Wednesday, October 18, 2006

Kapil urges MBE to try Dhoni

After reading Dhoni's candid interview with Anand Vasu, in which he, very modestly, claims he is one of the team's best sloggers, Kapil decided to renew his call for Dhoni to be appointed as Captain of the Indian team. In a blank call to Greg Chappell MBE, Kapil had nothing more to say on the matter.

We contacted Kapil for a candid telephonic conversation and the great howler duly obliged. While taking swings at everyone from the deep bunkers he had shot himself into, Kapil pulled no punches on why he believes Dhoni is the perfect man to lead India. Following are excerpts of the nonversation. We have deleted all the questions we asked the great howler for fear of being ridiculed. For entertainment purposes, only, Kapil's responses, are all there in their unedited form. Over to the great howler.

Kapil: I've always believed in the value of hard work. The only thing that get's you far in life is hard work. Intelligence is a highly over-rated quality. When I see Dhoni, I see myself. I fail to see why Greg Chappell MBE does not see me or, for that matter, what I see. It's very unfair on the MBE's part to not try some of the experiments I am proposing. After all the pasta he has fed our boys, the least he can do is experiment with a diet of Dhoni.

Sehwag's mother was telling me the other day how Sehwag had suggested she go down the order of importance and let his wife open the innings. In my days as a cricketer, I never dared to play with my mother's position. Any suggestion that I experiment with her in different positions would have made me shed tears larger than a crocadile on television. If Dhoni is made the Captain of the Indian team, he will unify all the players under their mothers and bring back the sense of security this team has lost under MBE.

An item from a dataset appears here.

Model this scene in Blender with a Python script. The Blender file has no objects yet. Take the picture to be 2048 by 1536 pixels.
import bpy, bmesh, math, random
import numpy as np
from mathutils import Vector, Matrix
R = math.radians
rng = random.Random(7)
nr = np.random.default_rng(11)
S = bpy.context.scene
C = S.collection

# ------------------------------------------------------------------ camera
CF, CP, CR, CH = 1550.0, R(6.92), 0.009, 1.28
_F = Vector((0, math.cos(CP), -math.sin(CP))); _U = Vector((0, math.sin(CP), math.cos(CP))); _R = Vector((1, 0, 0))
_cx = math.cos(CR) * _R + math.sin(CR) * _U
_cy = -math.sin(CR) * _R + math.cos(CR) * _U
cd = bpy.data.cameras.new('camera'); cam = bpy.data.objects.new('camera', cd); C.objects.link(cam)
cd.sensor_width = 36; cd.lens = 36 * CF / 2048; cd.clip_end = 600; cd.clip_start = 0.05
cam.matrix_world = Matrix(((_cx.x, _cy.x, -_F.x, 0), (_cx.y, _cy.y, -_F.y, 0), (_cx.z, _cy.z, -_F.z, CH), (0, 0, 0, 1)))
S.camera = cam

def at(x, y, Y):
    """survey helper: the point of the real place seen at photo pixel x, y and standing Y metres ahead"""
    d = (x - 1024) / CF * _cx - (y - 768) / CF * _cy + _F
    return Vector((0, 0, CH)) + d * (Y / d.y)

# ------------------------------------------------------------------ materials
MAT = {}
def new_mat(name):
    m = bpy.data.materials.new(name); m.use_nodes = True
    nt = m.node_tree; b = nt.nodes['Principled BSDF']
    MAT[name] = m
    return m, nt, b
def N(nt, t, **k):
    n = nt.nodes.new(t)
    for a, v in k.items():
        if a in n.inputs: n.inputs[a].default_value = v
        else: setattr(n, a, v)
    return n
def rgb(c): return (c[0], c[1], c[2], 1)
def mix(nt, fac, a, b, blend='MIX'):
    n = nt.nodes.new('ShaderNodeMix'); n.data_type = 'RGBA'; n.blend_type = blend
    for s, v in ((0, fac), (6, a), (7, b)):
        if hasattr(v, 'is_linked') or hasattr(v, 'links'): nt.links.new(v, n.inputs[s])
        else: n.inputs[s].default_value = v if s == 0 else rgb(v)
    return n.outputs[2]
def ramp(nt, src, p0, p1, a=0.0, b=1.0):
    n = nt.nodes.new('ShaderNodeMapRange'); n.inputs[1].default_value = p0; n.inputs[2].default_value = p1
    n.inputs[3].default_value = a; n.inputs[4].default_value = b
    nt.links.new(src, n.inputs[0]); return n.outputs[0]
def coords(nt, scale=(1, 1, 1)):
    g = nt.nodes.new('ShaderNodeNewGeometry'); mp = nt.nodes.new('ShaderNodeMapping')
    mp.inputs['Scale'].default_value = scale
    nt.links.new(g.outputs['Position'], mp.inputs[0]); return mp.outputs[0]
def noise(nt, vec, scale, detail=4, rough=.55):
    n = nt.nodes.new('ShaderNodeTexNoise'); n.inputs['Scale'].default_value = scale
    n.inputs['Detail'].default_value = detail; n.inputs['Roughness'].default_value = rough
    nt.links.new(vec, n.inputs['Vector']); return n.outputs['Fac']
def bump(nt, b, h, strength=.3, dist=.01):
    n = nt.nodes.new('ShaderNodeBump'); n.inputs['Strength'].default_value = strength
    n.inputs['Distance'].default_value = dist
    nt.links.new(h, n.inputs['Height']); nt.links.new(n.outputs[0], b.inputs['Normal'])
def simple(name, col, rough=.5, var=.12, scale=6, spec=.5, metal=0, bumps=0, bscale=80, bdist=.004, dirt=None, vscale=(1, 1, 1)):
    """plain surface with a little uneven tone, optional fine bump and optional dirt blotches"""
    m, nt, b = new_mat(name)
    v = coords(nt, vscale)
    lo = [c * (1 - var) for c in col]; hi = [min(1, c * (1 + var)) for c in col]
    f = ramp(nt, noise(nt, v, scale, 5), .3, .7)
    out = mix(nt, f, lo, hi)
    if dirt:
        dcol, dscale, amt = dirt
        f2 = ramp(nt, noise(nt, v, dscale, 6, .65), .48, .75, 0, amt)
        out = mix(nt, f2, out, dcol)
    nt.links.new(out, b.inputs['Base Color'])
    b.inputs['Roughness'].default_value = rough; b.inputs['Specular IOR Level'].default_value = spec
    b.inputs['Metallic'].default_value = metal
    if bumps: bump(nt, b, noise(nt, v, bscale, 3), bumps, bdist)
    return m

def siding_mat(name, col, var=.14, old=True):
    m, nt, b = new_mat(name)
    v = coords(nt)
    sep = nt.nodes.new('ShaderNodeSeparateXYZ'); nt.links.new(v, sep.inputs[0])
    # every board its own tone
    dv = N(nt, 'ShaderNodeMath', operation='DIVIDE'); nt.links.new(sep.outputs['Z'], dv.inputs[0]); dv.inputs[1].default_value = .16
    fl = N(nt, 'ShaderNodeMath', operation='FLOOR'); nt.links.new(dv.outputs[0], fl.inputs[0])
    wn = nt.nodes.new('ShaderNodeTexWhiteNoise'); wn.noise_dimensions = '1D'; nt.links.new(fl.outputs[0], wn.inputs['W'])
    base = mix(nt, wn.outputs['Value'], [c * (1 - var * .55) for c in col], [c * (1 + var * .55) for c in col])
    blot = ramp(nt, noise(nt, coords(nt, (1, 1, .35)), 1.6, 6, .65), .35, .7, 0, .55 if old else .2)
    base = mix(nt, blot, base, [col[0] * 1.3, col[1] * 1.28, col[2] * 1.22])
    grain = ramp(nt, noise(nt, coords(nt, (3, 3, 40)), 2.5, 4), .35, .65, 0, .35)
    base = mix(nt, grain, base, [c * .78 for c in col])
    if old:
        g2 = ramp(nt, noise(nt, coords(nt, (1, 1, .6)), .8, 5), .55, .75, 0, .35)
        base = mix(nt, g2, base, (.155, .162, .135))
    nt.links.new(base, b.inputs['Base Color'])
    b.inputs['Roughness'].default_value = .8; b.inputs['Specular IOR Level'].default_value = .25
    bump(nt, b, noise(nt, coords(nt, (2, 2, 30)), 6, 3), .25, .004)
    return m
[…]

While Kapil was yammering on about Dhoni, we sneaked away, unnoticed, to ask Rahul Dravid, the current Indian Captain, for his views on the renewed call from the great howler. As is his wont, Rahul refused to take any risks on a sticky wicket. Every delivery we sent down his corridoor of uncertainty was left with a raised bat of quiet certainty. After being faced with 30 minutes of stonewalling, we decided to get back to Kapil to check on how he was doing with our dictaphone.

When we returned to the bunker we'd left Kapil with our dictaphone in, we fouund our dictaphone rolling in the aisles and Kapil nowehere to be seen. After a few momments of grappling with the hysterical dictaphone, we managed to get it to play back what had transpired. We'll leave you with what we think sums up exactly why it's high time, we think, the arrogant MBE must pay attention to Kapil.

Kapil: I urge the government of India to intervene in this serious matter. The security of the country is being sabotaged by this foreign hand. When players in the Indian cricket team feel insecure about their places, the national psyche is seriously damaged. I'm not quite sure what that means, but I read it in an analysis of the state of Indian cricket by Boring Majumdar, Rhodes scholar and research fellow at Latrobe University in Melbourne.

All I'm trying to say is this obsession with experiments can have very serious consequences if it is not reciprocated by the other side. I find this one-way relationship of such inconvenient experimentation very heart-breaking. I think it's high time I cry. Maybe then people will take what I'm saying seriously. And so saying, I am crying...
By which time, our trusty dictaphone had well and truly lost it and made its way to roll upropriously in the aisles of insanity.

When we met Boring Majumdar for his take on the great howler's take from him, Boring started to take out some very dense files from under his arm and looked like he was about to launch into a speech on the tiffcussion between Kapil and Experiment Nation. We left our dictaphone to suffer the insufferable bore and skipped off for an evening of Sheila-hunting in one of the many cafes that dot the lovely city of Melbourne.